**What is needed**
From the data that follows, report how many lines hold the string "picture", giving only the number.
--
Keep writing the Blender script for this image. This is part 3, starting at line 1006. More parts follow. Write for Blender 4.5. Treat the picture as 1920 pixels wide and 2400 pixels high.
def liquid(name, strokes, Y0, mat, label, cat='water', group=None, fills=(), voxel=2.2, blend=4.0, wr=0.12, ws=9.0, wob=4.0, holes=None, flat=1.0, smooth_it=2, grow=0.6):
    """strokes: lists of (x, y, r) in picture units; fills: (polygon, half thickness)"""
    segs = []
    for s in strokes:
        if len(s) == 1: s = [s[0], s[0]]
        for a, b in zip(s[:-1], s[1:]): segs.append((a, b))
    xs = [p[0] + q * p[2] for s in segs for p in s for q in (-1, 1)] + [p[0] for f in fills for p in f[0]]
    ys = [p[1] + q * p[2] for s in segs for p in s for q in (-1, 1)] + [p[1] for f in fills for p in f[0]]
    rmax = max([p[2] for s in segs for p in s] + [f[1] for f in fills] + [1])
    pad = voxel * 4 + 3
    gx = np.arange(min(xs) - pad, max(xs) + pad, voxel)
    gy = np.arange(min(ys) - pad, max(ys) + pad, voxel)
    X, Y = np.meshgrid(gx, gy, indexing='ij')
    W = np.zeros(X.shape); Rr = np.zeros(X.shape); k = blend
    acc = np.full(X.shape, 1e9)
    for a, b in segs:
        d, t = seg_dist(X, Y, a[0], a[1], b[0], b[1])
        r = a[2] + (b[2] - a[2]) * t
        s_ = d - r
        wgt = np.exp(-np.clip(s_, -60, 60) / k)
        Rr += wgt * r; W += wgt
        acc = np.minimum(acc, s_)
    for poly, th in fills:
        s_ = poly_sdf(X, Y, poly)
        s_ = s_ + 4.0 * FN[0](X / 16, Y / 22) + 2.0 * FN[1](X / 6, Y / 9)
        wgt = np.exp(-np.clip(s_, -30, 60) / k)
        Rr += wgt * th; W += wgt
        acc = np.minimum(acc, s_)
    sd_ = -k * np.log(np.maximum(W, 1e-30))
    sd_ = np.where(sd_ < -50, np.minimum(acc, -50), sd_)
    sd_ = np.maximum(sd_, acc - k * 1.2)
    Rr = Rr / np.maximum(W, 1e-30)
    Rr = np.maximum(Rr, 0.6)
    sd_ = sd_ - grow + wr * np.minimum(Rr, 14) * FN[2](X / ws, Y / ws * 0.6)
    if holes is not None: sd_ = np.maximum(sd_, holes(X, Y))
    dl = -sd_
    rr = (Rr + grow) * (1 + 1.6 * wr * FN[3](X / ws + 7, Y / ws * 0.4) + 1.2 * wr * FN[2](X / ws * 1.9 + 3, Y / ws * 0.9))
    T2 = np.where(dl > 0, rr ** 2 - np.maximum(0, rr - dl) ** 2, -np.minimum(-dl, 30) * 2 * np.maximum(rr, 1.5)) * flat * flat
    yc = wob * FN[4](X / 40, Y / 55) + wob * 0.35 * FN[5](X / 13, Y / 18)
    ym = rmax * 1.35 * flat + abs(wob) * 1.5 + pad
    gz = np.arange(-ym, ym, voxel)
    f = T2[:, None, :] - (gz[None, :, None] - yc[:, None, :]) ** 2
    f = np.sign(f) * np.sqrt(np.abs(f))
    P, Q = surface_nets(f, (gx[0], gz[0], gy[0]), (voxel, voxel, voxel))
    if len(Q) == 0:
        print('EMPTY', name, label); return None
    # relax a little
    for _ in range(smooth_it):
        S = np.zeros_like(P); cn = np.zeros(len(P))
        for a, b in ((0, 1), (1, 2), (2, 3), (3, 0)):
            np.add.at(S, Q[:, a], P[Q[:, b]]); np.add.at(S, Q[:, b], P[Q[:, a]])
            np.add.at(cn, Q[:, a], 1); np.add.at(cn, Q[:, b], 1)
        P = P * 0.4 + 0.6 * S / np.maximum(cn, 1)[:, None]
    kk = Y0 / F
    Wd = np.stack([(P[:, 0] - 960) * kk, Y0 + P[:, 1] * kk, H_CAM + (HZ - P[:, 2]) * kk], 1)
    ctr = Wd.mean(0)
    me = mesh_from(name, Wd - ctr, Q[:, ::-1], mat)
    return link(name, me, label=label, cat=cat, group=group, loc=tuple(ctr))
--
**Task solution**
2